The future will reward full-spectrum thinking, but punish categorical thinking. Categories coerce. People throw categories at others like capture nets over wild animals. Categories can kill. Categorizing fosters contempt. Full-spectrum thinking fosters understanding.
Futures thinking will help you escape boxes in a post-categorical future. Foresight is an antidote to certainty. Think future-back: Now, Future, Next.
A cross-generational mix of people using a fresh mix of digital media will first enable—then require—full-spectrum thinking. Think big data analytics and visualization, gameful engagement, machine learning, neuroscience, and distributed-authority computing. Next-generation networks and digital natives will enhance our ability to see, understand, and even embody full spectrums of possibility. These tools will allow us to see new patterns with new clarity.
Expect broader spectrums of business and social value, hierarchy, human-machine symbiosis, diversity, and meaning. Full-spectrum thinking will help us see how we are connected, not just how we are different. Sloppy categorical thinking, so common today, will be inexcusable and embarrassing in the future. Full-spectrum thinking will unlock clarity while challenging certainty. The opposite of clarity is not confusion, it is certainty.
Over the next decade, it will get harder and harder to make any money at all selling products alone. Gradually products will yield to a full spectrum of services, experiences, organizational and personal transformations—and the profit margins will go up as you move across that spectrum.
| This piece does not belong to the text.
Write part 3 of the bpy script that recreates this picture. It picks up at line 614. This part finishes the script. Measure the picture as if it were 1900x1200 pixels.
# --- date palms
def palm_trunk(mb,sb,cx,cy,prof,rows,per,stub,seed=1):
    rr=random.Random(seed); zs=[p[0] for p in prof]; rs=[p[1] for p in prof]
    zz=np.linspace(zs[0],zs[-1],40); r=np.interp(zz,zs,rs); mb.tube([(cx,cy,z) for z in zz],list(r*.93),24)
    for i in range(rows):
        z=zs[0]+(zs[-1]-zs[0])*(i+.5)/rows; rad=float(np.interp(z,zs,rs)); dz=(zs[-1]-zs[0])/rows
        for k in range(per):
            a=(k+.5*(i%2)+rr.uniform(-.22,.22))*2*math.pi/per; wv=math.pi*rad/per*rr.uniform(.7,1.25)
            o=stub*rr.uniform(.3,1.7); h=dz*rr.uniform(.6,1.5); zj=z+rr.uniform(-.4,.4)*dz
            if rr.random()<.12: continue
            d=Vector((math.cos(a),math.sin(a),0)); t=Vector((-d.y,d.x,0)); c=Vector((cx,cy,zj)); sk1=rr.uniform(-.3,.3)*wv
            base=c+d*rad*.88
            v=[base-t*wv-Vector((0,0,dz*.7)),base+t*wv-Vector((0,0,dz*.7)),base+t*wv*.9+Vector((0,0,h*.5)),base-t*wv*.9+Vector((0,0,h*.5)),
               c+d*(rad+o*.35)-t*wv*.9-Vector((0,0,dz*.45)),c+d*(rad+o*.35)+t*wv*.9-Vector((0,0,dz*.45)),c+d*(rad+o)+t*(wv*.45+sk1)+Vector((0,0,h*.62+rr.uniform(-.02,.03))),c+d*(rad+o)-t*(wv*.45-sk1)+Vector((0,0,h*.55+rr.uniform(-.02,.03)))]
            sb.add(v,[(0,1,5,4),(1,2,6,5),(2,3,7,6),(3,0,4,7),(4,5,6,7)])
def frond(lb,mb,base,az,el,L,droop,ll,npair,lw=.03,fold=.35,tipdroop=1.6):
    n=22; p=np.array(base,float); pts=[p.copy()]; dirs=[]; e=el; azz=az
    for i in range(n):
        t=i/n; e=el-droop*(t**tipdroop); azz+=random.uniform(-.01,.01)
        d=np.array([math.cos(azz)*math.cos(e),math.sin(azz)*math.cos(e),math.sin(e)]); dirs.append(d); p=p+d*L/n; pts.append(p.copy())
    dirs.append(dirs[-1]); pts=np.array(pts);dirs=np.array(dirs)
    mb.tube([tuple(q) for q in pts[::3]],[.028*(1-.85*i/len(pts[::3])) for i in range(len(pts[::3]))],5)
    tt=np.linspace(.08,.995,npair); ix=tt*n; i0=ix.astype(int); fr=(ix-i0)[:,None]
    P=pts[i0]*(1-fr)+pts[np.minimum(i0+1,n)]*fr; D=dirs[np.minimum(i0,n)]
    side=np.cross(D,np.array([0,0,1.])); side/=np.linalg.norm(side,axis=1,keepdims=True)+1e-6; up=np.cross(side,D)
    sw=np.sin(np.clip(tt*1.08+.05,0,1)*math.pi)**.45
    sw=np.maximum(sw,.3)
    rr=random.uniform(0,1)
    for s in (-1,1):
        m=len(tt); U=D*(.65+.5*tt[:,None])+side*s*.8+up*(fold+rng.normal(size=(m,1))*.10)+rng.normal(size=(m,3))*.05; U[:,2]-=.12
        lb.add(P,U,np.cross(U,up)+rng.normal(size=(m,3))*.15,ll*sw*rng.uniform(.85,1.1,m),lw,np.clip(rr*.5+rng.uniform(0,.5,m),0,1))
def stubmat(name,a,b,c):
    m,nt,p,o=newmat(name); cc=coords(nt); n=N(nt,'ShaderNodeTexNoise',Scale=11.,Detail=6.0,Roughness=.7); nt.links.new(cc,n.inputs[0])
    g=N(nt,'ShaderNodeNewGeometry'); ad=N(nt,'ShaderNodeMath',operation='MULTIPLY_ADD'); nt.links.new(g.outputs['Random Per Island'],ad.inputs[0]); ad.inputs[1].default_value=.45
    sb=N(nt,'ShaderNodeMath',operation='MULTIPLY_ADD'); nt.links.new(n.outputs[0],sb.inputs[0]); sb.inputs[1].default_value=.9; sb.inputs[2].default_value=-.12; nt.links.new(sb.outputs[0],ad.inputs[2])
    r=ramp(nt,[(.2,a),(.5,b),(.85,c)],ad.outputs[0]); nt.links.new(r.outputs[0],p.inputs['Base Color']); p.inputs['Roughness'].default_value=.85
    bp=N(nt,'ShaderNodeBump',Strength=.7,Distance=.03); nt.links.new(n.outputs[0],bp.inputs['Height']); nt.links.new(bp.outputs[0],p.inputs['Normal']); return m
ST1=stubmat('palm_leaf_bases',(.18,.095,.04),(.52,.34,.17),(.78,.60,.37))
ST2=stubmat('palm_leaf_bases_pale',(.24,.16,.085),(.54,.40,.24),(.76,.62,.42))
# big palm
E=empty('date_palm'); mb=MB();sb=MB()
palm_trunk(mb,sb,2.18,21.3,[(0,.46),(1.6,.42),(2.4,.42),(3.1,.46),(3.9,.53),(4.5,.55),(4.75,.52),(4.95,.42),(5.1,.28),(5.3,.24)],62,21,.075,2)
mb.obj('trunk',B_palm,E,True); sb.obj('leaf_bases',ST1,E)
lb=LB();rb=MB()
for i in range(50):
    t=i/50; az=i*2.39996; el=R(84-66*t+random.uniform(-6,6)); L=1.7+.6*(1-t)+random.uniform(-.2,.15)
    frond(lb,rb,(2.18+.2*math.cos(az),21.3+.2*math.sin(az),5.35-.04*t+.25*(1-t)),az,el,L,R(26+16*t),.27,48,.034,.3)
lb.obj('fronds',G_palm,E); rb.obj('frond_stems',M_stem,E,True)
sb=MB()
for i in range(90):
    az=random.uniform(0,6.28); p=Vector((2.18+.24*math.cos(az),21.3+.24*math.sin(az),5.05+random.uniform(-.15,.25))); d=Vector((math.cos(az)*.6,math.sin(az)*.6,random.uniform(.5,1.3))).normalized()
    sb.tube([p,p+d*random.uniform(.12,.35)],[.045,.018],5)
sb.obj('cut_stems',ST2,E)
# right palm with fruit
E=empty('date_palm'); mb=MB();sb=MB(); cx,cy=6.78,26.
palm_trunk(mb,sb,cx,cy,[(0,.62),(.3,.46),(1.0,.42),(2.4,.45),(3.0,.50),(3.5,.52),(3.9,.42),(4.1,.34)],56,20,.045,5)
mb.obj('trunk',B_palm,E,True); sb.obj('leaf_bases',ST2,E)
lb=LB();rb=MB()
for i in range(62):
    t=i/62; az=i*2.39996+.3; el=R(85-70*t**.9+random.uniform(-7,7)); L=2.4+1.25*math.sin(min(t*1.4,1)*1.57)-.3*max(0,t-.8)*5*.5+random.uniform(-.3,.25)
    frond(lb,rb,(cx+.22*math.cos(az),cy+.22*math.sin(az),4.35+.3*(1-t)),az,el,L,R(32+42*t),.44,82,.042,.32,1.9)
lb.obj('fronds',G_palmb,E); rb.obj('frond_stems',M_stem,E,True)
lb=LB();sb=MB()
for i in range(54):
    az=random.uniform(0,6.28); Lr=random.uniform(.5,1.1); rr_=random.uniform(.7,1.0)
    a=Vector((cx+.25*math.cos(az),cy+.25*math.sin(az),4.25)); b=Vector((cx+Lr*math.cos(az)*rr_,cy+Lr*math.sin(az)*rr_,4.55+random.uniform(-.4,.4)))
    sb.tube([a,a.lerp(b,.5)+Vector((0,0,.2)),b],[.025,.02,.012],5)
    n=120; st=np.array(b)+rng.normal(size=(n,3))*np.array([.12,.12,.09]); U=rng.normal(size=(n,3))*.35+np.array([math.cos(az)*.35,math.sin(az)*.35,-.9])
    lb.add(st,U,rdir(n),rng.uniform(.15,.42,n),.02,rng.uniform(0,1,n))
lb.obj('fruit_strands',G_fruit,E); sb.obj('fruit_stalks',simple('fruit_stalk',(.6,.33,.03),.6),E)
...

The new HR will be HCR: Human-Computing Resources. Ten year from now, we’ll all be cyborgs: human-centered beings who are digitally amplified. Professor Tom Malone uses the term “Superminds” and I like that. The key questions that will be answered over the next decade will be this: what can humans do best? What can computers do best?
What we think of as “human resources” will be infused with digital capabilities with a goal of automating only what should be automated while augmenting everything that should be augmented. It is already too late for a “digital strategy.” Now, you need a strategy that includes digital.
Expect new spectrums of faith beyond traditional organized religion. Traditional religion is yielding to distributed-authority meaning making in ways that I find very exciting and mind opening. As Leonard Cohen said: “There’s a crack in everything. Look for the cracks. That’s where the light gets through.”
The rituals and practices of spiritual life are clearly changing, but the spectrum of new experiences will be difficult to categorize. Human-machine symbiosis will add an additional dimension of meaning. How might machines and humans work together to develop new experiences of meaning making?
In a distributed-authority world, the power of faith will be increasingly distributed. Individuals will feel it, some organizations will grow because of it, and all societies will be influenced by it. In a world where anything that can be distributed will be distributed, many will long for certainty and there will always be someone to promise it. Expect power shifts, power struggles, and power plays focused around making meaning and meaning as a motivator.
We will all be in a dangerous game of hope.